Andrew Zhang

cs194-26-agx

FINAL A:

Bells + Whistles: I imlemented my own cut function.

Random patch:

For these images, I just sampled the texture randomly and patched them into the master image.

Overlapping patches:

For these, I defined a region oustide the patch size and ensured the the overlap would be relatively small when patching to the master image.

Min cost seam:

Same idea as before, but instead of just patching based on overlap map, the overlapped areas would get seam carved by |overlap1 - overlap2| as the energy function. Some images only needed a verticle seam carve, whereas other areas required vertical and horizontal cuts.

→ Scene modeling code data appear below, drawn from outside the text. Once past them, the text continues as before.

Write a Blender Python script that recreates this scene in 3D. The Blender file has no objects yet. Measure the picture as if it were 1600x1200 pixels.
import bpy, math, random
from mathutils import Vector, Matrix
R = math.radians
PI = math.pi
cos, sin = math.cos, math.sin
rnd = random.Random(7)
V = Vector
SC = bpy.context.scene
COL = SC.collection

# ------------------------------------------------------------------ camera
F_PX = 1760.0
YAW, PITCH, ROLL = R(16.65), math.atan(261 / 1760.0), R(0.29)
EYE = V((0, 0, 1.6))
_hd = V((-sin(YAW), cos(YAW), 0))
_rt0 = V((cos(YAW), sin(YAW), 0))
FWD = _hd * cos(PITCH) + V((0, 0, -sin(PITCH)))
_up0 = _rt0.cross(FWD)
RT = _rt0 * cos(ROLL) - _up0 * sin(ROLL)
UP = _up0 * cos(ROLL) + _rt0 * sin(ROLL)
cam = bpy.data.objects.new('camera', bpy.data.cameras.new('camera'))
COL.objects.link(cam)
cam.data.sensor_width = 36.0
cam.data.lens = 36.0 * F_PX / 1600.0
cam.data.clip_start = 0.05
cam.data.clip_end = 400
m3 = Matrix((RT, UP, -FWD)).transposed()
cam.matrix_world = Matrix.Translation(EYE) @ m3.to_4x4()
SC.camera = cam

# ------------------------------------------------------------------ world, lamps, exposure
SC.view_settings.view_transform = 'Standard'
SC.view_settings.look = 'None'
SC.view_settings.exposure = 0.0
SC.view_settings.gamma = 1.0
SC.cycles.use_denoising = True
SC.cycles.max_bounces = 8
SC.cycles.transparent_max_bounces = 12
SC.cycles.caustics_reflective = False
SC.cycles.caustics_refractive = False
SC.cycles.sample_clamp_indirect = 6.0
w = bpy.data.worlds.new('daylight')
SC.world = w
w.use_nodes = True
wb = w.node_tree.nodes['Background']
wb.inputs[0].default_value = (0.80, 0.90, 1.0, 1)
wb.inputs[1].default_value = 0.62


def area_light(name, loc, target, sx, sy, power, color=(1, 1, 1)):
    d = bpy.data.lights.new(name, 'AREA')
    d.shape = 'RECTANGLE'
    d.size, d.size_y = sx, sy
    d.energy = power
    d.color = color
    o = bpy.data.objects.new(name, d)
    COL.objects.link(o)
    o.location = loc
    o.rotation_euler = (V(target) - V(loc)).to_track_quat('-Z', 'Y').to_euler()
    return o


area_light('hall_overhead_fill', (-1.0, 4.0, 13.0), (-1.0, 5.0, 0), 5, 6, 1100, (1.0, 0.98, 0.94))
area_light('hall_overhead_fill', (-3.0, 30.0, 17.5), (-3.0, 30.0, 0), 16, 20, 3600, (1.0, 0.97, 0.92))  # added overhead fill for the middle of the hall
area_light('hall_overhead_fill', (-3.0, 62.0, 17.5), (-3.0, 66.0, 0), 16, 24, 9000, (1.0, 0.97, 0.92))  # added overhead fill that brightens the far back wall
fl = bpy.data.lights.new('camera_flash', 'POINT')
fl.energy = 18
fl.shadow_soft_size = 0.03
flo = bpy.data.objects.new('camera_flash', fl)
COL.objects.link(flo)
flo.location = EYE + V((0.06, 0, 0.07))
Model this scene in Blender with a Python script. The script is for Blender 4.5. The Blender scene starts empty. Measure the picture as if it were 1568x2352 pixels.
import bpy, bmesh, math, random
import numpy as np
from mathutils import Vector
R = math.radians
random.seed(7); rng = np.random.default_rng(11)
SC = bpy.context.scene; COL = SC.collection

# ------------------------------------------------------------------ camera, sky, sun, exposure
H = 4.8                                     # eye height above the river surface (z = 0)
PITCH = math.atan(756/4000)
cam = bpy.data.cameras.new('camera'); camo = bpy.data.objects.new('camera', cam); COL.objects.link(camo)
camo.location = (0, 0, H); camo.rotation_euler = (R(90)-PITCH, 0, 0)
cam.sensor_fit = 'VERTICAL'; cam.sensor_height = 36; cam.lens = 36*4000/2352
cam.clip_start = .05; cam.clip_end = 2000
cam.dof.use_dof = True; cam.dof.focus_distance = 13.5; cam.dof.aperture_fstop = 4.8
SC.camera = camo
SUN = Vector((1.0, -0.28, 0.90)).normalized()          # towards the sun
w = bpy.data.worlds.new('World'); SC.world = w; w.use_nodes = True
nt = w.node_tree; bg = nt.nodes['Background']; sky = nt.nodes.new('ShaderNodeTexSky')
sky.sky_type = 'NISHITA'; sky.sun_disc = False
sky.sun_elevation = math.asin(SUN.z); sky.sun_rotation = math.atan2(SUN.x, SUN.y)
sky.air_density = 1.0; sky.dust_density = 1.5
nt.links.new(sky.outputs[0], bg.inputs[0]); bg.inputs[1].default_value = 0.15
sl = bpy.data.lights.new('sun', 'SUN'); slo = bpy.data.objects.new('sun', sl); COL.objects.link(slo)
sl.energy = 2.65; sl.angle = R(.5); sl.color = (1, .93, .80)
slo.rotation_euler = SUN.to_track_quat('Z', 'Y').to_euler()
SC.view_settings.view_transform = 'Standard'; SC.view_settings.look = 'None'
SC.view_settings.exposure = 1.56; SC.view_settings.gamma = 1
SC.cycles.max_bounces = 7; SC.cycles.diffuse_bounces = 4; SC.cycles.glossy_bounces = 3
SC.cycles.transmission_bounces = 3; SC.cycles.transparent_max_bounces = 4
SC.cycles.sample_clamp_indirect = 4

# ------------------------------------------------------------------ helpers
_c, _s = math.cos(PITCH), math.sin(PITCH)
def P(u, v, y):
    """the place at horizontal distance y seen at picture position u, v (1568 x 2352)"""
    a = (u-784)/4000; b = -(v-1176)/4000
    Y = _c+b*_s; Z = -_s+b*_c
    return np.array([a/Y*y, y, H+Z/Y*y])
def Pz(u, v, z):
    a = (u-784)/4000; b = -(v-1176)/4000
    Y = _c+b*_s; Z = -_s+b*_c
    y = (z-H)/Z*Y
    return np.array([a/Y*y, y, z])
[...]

Although some images look like crops, they are not. Indeed if we look at the first image, we can look at the circle shapes and notice that no patter of that kind of circle shape exist in our sample texture.

Originals for quilting:

Texture transfer:

I made a sketch of feynman. This was done by patching onto an outputsize equal to the size of the target image. We added an additional cost of a blurred luminance of target and sampled source patches.

I made an oil painting of the joker

                          

Final B:

I implemented seam carving with a DP algorithm sped up with a parallel processing. For the energy function I used the square x gradient + square y gradient. When the pixel was a border pixel I used the wraparound pixel to calculate the gradient To reduce visual artifacts I elected to now allow seams to carve across the boundaries of the image as this tended to produce visual tears.

Working images (first image is shrunk):

I didn’t consider this Javert image to be a mistake, since to an untrained eye, Javert just looks a lot shorter, with a crumpled. Its not super unrealistic.

Failed images:

I overshrunk Thanos

The Penguin’s shoulders are now mishapen. His face is otherwise ok. This failure is a bit of a weak failure.

I learned that seam carving is a pretty cool way to resize images in a visually pleasing way.